--- Begin ---

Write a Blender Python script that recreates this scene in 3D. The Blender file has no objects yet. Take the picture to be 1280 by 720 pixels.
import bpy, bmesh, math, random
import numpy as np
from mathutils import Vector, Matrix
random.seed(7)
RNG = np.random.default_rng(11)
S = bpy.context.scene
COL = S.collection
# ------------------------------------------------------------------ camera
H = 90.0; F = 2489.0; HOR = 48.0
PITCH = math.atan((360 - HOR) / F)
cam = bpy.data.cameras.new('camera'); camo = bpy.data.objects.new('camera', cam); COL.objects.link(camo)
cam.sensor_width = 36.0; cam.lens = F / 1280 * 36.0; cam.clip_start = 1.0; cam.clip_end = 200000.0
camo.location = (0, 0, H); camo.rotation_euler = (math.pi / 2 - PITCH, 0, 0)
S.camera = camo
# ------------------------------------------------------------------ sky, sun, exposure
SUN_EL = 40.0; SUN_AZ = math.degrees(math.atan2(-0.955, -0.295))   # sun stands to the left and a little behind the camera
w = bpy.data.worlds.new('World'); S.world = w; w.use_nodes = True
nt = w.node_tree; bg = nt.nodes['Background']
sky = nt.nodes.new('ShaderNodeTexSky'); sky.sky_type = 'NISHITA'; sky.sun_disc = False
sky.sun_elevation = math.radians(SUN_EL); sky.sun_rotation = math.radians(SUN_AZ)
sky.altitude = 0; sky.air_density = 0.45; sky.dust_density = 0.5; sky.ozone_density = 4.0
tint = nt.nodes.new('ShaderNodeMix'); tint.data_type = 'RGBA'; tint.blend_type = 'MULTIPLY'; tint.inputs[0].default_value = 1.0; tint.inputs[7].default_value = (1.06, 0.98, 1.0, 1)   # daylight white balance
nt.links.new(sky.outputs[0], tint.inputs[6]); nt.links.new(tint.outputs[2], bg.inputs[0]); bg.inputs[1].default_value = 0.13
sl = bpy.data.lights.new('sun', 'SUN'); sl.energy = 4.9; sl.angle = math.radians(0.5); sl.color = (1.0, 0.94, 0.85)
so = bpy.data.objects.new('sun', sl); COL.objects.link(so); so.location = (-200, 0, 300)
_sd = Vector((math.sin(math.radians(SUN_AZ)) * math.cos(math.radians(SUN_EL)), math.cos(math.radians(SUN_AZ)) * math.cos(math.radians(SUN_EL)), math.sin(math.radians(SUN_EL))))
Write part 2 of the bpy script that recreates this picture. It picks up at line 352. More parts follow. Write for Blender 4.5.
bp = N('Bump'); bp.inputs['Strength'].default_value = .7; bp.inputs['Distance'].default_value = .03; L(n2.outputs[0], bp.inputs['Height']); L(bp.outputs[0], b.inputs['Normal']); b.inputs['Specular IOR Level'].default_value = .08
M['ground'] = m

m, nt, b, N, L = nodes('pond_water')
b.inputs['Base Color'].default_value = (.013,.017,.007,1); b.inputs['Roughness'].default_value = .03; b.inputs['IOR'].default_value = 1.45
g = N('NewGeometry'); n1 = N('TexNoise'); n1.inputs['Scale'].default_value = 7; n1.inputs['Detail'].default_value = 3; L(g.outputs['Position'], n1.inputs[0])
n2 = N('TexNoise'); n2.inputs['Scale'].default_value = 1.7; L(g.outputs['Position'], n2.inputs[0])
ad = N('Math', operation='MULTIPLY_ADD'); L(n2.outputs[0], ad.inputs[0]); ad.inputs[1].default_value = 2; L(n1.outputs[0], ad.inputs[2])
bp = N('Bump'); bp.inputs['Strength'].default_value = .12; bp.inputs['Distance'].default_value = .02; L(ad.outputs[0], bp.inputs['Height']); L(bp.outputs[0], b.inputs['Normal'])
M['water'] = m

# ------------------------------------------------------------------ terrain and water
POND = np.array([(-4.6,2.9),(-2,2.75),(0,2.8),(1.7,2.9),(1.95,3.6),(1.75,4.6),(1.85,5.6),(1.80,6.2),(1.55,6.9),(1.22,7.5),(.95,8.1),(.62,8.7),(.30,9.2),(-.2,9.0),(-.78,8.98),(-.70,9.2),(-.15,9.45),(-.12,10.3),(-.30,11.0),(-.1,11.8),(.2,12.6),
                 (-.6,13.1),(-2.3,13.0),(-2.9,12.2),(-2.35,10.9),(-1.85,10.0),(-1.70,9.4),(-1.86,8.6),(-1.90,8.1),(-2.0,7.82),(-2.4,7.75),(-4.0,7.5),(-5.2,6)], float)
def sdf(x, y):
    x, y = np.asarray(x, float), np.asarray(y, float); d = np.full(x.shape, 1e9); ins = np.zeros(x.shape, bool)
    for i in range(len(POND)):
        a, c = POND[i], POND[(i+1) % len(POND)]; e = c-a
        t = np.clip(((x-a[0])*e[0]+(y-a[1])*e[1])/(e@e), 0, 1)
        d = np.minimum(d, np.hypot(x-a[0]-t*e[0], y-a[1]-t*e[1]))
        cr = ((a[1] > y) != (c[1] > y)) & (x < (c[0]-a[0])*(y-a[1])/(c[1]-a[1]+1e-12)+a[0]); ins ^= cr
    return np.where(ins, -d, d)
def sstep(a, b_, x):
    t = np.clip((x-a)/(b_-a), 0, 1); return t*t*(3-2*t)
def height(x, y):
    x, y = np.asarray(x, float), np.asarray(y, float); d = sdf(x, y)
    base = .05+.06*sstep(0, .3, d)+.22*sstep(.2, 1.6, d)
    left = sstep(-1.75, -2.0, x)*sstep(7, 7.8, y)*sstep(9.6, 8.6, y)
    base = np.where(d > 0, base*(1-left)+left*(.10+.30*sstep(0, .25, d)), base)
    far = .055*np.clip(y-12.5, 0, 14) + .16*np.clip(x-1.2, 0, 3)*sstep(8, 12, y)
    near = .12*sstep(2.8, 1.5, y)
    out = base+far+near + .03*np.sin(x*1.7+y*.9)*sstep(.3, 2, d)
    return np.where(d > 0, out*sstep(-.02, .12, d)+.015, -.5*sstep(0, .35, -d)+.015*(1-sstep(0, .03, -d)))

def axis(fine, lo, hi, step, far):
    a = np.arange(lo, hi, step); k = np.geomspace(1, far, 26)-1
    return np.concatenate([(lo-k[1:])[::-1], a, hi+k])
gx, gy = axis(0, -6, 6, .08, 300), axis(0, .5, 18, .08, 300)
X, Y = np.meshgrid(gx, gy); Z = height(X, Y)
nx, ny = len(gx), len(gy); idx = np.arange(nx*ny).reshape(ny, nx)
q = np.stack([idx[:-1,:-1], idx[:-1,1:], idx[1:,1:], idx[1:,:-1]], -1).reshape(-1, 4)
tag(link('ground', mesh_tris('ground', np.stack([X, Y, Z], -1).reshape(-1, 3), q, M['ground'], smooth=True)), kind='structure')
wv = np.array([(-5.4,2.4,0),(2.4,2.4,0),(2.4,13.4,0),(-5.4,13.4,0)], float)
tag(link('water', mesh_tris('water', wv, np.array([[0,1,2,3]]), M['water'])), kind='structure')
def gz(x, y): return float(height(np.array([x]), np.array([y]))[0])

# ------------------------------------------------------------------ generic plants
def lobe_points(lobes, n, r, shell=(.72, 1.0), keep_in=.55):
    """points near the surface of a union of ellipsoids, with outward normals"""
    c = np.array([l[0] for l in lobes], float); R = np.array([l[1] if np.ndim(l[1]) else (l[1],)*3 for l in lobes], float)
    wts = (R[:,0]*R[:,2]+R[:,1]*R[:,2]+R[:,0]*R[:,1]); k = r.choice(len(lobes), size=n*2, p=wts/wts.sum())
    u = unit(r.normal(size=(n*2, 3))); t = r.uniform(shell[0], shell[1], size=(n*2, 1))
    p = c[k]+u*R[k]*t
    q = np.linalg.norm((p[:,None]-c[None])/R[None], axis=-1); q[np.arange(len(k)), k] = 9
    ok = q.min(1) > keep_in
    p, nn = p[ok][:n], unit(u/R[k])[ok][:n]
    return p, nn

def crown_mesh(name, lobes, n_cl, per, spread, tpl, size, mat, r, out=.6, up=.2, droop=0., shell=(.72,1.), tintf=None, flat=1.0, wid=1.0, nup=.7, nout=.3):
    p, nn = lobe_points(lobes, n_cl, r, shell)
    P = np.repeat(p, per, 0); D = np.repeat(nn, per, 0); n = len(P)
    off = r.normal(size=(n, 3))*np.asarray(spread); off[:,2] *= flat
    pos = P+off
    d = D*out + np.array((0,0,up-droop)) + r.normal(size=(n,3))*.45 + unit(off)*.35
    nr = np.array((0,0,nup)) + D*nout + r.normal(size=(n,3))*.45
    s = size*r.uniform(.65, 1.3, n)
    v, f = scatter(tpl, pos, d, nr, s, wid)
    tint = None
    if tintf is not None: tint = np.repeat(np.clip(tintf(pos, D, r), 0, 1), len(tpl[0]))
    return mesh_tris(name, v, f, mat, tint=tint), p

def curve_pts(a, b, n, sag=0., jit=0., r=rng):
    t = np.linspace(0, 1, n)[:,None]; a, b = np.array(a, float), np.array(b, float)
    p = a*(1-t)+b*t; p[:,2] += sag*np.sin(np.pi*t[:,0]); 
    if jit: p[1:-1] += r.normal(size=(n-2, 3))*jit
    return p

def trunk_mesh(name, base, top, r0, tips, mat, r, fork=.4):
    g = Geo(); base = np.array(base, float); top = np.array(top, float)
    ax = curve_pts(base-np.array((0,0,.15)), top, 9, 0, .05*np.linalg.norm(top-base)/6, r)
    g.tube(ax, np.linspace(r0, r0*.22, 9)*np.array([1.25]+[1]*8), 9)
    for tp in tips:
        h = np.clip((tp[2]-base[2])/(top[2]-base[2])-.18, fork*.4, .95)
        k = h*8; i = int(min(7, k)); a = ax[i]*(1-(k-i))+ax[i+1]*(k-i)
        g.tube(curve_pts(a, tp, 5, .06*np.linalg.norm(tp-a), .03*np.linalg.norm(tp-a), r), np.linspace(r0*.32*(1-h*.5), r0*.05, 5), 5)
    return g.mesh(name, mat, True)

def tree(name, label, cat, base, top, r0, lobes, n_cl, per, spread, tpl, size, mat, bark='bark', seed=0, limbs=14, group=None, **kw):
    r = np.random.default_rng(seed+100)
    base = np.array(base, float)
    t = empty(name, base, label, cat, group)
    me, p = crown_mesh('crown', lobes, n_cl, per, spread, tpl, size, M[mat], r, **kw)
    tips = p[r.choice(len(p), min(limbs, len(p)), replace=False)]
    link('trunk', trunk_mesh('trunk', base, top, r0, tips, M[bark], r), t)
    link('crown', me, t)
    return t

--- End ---

* What is needed *
Only lines with the word "picture" should be collected from the material.

* Exercise output *
Write a Blender Python script that recreates this scene in 3D. The Blender file has no objects yet. Take the picture to be 1280 by 720 pixels.
Write part 2 of the bpy script that recreates this picture. It picks up at line 352. More parts follow. Write for Blender 4.5.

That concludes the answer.